YOUR TASK:
Stop after the line with "return CX +": repeat exactly every line before it, beginning with the first, and that line itself.

GIVEN DATA:
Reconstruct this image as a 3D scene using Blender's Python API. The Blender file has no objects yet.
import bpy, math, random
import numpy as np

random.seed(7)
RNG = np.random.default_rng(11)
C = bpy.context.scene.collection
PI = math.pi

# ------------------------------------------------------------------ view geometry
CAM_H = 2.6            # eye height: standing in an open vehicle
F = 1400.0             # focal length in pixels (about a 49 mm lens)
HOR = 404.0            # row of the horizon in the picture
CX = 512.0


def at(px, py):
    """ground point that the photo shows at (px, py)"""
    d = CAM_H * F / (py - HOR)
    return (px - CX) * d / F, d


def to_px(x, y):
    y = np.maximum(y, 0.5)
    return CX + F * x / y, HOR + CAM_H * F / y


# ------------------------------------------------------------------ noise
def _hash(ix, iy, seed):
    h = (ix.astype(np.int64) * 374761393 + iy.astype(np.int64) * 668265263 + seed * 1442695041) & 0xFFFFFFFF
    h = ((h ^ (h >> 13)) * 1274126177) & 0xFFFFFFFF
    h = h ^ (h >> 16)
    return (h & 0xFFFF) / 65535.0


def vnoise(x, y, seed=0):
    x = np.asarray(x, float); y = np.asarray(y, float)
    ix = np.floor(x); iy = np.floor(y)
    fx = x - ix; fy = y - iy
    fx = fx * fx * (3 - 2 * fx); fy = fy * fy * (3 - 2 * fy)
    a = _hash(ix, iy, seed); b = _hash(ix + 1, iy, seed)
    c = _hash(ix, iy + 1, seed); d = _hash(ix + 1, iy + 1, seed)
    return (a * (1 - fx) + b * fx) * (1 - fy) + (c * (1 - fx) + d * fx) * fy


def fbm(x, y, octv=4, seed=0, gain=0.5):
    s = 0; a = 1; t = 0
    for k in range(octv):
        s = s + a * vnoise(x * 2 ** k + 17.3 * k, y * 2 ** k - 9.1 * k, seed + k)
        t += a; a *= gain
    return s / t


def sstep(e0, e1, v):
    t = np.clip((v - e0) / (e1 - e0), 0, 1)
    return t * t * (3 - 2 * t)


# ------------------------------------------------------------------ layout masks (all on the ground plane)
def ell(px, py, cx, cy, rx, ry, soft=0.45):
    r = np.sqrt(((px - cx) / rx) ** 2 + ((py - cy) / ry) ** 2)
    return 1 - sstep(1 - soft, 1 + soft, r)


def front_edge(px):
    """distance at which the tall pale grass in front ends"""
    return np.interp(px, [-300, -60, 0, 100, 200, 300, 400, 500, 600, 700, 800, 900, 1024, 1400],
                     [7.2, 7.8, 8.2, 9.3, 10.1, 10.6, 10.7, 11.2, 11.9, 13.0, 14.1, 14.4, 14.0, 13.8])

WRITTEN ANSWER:
Reconstruct this image as a 3D scene using Blender's Python API. The Blender file has no objects yet.
import bpy, math, random
import numpy as np

random.seed(7)
RNG = np.random.default_rng(11)
C = bpy.context.scene.collection
PI = math.pi

# ------------------------------------------------------------------ view geometry
CAM_H = 2.6            # eye height: standing in an open vehicle
F = 1400.0             # focal length in pixels (about a 49 mm lens)
HOR = 404.0            # row of the horizon in the picture
CX = 512.0


def at(px, py):
    """ground point that the photo shows at (px, py)"""
    d = CAM_H * F / (py - HOR)
    return (px - CX) * d / F, d


def to_px(x, y):
    y = np.maximum(y, 0.5)
    return CX + F * x / y, HOR + CAM_H * F / y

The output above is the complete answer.